[読書]人の弱さや狡猾さを丁寧に描く。額賀澪『ヒトリコ』

小学校5年生の時にクラスで飼育していた金魚を殺したという疑惑でいじめの対象となった主人公の深作日都子(ヒトリコ)。それ以降、クラスの人々からかたくなに心を閉ざして生きていく彼女を中心に、周囲の人々の様子を描く。小学館文庫小説賞受賞作品。

この作品に出てくる少年少女たちの多くは、皆それぞれにずるいところやかたくななところがあるのが良いなあと思う。例えば、キーパーソンの一人である、日都子と幼稚園時代から仲良しだった嘉穂。彼女は、日都子が金魚を殺したのではという疑惑を担任の先生が抱いたとき、先生に迎合してまっさきに彼女を窮地に追いやる張本人になり、それ以降日都子との関係が断絶する。でも、彼女にも好きな男子がいて、祖母の作ってくれたお弁当にまつわる心温まるようなエピソードもある。クラスの合唱委員にもなって頑張っているところもある。終盤、そんな嘉穂が日都子に嫉妬して、

どうしてあんたは、ヒトリコなのに独りぼっちじゃないんだ。哀れじゃないんだ。可哀想じゃないんだ。あの子は可哀想ね、独りぼっちね、寂しそうね。そんなふうに嘲って、哀れんで、優越感に浸らせてくれたらいいんだ。何故、あんたはそうならないんだ。

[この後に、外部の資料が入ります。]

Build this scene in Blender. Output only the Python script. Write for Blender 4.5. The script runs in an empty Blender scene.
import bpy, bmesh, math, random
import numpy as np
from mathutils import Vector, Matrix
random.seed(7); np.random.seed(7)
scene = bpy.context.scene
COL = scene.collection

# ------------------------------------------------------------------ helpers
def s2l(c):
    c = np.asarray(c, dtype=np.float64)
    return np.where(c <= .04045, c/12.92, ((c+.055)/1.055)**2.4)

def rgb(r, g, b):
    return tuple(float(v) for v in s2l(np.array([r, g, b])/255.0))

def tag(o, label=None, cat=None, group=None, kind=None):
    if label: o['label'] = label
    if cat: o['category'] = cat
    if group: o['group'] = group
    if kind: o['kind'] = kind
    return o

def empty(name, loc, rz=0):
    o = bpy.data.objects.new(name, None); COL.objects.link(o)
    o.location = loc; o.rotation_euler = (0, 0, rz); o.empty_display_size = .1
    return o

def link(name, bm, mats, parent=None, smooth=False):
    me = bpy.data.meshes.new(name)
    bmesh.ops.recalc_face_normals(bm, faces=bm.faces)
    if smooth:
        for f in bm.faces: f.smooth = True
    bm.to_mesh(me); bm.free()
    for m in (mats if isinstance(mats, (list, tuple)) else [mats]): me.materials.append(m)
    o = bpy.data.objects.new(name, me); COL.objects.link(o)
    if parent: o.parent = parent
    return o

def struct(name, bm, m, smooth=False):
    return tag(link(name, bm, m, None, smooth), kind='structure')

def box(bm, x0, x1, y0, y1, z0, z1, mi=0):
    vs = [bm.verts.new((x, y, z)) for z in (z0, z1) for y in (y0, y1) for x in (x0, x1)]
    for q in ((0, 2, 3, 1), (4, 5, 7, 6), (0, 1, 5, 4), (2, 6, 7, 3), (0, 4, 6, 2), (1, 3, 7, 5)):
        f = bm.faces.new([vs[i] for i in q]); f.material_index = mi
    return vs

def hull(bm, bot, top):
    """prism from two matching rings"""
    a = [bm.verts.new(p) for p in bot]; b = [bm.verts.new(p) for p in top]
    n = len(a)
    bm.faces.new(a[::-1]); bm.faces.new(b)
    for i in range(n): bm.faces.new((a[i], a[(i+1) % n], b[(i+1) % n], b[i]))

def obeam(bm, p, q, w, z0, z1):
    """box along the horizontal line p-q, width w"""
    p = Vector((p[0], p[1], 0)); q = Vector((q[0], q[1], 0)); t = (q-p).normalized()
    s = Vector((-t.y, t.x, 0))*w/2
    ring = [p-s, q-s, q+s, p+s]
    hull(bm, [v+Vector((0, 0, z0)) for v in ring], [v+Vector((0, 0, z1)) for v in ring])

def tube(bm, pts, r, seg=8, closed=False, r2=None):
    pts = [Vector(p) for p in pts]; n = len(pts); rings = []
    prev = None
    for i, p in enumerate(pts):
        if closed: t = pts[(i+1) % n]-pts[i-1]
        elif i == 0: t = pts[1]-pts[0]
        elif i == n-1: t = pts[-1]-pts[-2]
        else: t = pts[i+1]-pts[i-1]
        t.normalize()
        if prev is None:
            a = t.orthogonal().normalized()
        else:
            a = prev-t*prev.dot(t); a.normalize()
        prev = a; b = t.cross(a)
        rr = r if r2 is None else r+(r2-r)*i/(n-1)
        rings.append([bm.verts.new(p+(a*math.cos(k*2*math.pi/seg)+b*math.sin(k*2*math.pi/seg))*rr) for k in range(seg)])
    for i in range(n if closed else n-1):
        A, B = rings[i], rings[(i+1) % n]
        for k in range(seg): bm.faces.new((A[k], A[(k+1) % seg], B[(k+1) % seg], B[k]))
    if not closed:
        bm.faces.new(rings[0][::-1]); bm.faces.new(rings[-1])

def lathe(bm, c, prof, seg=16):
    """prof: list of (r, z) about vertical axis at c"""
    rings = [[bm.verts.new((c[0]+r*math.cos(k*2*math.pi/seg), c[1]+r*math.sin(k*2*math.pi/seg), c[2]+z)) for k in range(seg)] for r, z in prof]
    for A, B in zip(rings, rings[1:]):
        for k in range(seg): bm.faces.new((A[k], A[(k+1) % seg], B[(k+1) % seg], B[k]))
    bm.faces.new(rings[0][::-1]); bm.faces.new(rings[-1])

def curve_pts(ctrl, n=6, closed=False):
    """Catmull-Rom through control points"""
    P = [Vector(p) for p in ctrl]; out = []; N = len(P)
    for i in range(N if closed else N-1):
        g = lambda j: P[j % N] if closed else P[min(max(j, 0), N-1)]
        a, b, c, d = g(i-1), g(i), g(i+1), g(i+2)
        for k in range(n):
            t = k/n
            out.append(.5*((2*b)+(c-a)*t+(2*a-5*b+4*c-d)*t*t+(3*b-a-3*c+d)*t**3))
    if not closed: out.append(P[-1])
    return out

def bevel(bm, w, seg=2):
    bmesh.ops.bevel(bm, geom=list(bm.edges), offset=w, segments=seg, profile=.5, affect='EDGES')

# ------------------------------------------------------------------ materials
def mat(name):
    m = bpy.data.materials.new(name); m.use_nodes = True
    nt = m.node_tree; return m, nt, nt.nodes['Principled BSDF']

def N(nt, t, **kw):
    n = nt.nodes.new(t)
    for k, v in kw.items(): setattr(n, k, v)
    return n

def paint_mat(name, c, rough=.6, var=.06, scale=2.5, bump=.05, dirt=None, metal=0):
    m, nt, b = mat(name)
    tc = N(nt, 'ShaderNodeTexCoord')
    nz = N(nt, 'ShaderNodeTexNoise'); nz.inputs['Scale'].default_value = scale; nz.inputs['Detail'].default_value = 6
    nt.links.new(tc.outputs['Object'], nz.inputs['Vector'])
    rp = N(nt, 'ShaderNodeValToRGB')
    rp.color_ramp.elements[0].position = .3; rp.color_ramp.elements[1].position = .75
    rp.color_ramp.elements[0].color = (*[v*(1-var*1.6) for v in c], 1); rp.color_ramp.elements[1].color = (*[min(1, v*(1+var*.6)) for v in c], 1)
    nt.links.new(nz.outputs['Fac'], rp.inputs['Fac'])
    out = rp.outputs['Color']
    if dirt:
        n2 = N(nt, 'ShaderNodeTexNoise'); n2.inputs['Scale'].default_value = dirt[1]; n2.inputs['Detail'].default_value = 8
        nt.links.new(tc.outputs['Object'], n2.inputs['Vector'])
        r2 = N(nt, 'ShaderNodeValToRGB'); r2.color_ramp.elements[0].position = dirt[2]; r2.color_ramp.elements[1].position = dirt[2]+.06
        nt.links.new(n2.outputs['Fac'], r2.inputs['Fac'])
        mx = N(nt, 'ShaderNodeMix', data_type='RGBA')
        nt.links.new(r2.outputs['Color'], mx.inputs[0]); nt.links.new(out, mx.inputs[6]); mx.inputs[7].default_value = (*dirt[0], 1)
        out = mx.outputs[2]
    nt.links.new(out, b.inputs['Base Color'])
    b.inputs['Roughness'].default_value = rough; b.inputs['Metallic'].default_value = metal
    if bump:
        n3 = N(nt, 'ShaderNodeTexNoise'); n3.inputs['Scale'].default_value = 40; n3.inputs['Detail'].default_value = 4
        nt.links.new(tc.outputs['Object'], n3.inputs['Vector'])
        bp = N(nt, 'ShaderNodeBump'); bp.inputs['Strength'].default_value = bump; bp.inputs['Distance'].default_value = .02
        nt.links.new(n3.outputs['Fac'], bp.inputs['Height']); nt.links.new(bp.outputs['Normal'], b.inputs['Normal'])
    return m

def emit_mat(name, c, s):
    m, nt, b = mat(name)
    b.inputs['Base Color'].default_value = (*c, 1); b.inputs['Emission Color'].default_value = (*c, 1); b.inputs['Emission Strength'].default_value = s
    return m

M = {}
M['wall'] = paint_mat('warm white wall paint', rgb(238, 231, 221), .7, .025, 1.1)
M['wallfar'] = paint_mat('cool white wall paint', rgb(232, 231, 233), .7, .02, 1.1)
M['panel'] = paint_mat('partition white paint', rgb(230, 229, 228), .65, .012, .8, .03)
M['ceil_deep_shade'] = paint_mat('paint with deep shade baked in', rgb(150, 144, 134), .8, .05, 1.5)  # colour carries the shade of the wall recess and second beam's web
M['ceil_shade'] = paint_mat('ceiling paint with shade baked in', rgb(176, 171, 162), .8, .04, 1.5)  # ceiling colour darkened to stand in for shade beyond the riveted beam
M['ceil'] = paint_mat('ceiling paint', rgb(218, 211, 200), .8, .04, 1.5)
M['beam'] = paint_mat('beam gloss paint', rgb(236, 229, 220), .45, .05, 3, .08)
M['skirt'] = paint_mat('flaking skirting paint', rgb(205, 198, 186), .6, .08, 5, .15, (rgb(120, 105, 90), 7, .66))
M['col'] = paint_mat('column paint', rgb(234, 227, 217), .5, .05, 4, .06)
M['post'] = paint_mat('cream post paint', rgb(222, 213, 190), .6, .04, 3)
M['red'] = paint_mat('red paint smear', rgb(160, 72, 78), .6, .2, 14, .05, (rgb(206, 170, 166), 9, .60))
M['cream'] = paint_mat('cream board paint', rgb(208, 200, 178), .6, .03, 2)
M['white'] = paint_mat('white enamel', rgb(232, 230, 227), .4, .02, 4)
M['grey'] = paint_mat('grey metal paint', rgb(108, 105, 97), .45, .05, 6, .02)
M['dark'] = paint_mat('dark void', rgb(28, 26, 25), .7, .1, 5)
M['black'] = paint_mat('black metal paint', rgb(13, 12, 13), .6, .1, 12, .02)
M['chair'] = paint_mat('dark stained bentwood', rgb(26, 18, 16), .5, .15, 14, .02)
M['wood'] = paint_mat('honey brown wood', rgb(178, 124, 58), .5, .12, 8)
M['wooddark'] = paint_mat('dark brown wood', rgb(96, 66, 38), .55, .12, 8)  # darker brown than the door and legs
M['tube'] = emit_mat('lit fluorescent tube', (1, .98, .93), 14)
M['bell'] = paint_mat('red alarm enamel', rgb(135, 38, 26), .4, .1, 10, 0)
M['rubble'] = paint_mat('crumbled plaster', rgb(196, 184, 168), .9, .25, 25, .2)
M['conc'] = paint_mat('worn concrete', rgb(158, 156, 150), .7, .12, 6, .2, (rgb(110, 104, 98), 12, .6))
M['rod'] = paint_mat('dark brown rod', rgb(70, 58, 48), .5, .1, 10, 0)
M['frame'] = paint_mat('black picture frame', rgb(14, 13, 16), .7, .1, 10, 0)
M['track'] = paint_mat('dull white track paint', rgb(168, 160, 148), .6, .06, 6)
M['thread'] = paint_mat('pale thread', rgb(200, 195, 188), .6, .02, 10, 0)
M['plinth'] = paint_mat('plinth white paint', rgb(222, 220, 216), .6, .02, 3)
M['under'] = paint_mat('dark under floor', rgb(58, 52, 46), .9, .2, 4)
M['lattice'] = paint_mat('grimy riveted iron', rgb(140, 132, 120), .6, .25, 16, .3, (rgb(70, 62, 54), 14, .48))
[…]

とまで思ってしまう独白は、引用すると言葉の毒が強烈だけど、実際に強烈なのは、嘉穂の抱くやり場のない辛さ、みじめさなのだ。嘉穂は決して単純な悪役ではない。

単純な悪い人も、単純な良い人もいない。誰もが持っている狡猾さや弱さが丁寧に描かれている作品だと思う。どの人も自分のためなら人を犠牲にできてしまう。でもふだんはそれを上手に隠し持って生きている。そういうものだ。でも、たまたま小学校高学年から中学生という時期には、人間の持つ残酷な一面が、もろく表出しやすいのだろう。それで、何かのきっかけで日常のパワーバランスが崩れてしまう。そんな世界を描いたこの本では、新書の「友だち地獄」や「スクールカースト」で読んだような、10代の人間関係の息苦しさが全編を通じて覆っている。

でも、こうした息苦しさは、ごまかす技術に長けただけで、誰もが持っているものなのだ。その意味で、10代特有の世界を描いたわけではない。僕たちが生きているのも、こういう世界なのだと思う。なかなか良い作品だった。この著者のほかの作品にも手を伸ばしてもよいかもしれない。

ちょっとだけネタバレになるけれど、ひとつだけ。この物語は、ヒトリコが昨日までの自分に決別するという、希望を持たせるような終わり方をしている。けれど、僕にはそれが本当に希望なのかどうか、よくわからない。ヒトリコが、ヒトリコが最後までヒトリコのままでいるほうが、救われる読者もいたのではないかと思ってしまう。